Democratic Candidates Participate in The Strong Public Schools Presidential Forum

Houston: Ten Democratic presidential candidates underwent the equivalent of an oral exam by teachers nearly ten thousand of them whose top concerns were supporting public schools, increasing pay, decreasing the number of standardized tests and getting Betsy DeVos out of the Department of Education.

The forum was the firsts of its kind by the National Education Association, the country’s biggest union.

“Teachers are on the front lines fighting for our kids,” said one of the candidates, Senator Elizabeth Warren of Massachusetts. “This is about teachers who are going to lead that fight. Let’s put a teacher in the White House.”

The NEA, with 2.7 million members, said it doesn’t plan to make an early endorsement in the crowded Democratic primary campaign. During the last presidential election, the union gave Hillary Clinton its support over Bernie Sanders in October 2015.

 “We are not here at this point in the campaign promoting a candidate, what we are doing is promoting our agenda,” said the union’s president, Lily Eskelsen Garcia.

The other candidates who spoke and answered questions included former Vice President Joe Biden, Senators Kamala Harris of California and Amy Klobuchar of Minnesota, former Housing and Urban Development Secretary Julian Castro, Washington State Governor Jay Inslee, former Texas Representative Beto O’Rourke, New York City Mayor Bill de Blasio, and Ohio Representative Tim Ryan.

Harris has aggressively sought support from the teachers. She was the first candidate to issue an education policy for kindergarten through high school.

Her plan has already received praise from Randi Weingarten, the president of the second-largest teachers’ union, the American Federation of Teachers.
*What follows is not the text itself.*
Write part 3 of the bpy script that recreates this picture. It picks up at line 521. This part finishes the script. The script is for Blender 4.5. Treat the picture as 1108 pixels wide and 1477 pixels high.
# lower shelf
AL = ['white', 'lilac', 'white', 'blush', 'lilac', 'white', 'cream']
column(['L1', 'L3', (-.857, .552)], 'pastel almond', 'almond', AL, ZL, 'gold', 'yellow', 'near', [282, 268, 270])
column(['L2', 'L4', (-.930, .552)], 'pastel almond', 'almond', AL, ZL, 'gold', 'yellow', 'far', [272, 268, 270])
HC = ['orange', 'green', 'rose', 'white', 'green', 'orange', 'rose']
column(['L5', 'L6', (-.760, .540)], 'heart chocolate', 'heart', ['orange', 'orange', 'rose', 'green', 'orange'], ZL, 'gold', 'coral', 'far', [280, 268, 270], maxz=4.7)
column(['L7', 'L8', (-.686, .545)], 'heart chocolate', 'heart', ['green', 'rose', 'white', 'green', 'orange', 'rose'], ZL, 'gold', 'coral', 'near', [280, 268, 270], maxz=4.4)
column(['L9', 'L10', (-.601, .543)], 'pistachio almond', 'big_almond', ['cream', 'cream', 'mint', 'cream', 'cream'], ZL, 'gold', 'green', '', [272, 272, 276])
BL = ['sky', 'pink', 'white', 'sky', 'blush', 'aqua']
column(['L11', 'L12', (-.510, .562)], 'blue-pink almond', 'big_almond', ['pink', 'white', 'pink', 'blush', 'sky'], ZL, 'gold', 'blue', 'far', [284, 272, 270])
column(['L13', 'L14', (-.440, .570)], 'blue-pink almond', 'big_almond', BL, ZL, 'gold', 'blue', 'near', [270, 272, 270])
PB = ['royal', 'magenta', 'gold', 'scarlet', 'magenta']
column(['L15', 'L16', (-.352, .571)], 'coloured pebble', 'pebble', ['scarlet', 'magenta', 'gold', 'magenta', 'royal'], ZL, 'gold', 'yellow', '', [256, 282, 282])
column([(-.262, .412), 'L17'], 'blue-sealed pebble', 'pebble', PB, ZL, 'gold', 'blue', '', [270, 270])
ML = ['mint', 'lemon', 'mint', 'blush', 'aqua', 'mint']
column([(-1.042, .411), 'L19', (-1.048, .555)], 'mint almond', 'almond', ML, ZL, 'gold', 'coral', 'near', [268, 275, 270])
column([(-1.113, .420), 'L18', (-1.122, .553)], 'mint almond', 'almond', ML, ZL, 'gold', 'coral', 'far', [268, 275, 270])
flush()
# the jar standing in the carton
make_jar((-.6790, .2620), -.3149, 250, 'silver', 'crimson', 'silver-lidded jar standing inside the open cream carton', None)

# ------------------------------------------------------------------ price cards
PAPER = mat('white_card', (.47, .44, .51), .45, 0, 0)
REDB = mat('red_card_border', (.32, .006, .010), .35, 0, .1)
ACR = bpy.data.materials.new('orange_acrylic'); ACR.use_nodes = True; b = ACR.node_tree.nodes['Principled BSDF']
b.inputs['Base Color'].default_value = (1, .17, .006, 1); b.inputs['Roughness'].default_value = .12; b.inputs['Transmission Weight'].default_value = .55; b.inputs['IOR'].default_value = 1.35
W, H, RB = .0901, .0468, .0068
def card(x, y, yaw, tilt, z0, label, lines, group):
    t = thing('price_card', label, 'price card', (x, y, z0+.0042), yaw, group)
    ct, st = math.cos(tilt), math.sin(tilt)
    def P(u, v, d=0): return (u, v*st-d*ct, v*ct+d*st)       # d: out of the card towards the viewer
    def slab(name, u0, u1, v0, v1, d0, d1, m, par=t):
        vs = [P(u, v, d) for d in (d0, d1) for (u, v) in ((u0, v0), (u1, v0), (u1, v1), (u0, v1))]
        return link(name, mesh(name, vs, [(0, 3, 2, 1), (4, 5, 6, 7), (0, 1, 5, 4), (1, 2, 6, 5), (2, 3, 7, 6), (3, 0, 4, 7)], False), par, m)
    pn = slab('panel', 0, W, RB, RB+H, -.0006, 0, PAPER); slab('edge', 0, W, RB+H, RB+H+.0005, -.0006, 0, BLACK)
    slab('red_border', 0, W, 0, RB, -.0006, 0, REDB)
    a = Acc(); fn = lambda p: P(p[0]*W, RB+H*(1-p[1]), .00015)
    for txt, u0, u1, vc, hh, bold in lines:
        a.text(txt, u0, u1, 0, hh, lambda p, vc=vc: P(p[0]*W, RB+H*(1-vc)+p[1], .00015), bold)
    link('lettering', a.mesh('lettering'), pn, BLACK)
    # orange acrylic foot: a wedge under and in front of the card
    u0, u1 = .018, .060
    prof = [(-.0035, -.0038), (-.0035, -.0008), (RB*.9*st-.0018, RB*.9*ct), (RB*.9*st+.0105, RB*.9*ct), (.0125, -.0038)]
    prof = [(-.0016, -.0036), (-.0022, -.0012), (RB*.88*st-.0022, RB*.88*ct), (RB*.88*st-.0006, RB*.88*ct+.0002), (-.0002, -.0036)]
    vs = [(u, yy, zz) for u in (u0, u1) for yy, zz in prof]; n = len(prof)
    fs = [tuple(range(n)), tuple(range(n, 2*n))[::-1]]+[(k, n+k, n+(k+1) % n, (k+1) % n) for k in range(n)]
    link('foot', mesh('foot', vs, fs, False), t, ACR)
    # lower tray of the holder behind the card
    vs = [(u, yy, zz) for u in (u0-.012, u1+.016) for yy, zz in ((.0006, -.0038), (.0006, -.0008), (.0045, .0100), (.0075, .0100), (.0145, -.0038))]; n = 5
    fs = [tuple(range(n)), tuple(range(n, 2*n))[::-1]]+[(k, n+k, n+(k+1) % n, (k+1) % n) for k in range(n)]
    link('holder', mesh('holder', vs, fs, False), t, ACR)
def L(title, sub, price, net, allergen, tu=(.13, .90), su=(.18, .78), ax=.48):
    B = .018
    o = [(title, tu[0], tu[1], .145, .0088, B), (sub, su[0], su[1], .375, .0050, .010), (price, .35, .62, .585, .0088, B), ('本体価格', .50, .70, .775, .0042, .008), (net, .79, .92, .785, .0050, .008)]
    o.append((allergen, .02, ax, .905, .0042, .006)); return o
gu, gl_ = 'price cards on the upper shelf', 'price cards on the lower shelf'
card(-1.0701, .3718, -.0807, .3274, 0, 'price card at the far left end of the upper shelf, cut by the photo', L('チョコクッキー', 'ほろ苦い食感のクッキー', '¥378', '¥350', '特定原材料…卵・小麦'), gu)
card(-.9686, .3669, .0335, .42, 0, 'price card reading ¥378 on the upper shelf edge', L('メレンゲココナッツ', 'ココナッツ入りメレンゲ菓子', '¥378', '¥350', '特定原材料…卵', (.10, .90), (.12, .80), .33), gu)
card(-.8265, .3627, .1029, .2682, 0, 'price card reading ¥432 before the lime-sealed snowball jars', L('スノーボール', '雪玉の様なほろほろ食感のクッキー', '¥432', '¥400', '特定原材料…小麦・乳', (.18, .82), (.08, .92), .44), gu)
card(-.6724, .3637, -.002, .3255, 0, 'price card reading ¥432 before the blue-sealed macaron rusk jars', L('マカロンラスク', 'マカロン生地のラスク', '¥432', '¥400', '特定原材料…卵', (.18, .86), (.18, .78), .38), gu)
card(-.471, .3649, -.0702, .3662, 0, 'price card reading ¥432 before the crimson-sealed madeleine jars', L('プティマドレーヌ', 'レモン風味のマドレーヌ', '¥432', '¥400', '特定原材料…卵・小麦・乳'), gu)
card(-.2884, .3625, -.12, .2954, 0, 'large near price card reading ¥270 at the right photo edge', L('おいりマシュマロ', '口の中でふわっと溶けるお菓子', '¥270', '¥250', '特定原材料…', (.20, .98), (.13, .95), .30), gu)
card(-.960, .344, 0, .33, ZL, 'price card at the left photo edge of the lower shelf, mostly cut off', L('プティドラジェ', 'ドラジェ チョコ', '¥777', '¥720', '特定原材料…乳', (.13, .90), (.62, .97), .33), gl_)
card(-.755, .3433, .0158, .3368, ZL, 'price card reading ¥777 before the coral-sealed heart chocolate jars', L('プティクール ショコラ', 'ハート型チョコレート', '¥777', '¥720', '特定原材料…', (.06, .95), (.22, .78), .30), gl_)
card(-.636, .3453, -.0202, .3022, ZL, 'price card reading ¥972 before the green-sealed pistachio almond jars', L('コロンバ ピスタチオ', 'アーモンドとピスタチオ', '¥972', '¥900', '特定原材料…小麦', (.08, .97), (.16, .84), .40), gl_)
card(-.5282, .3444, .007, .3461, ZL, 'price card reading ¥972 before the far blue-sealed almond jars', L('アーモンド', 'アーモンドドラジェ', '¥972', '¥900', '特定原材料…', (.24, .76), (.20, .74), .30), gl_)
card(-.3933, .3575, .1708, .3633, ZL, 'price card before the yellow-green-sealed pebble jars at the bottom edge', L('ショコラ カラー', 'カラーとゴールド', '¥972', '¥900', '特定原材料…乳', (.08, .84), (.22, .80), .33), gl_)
Another Democratic candidate has followed suit by calling for higher pay. Warren has promised that her secretary of education would be a former public school teacher and on Friday several other candidates including Biden, who also supports bolstering pay, joined the call.

Harris promised that in her administration, “the person who is nominated will be someone who comes from public schools, and I also promise you that you will be at the table to help me make that decision.”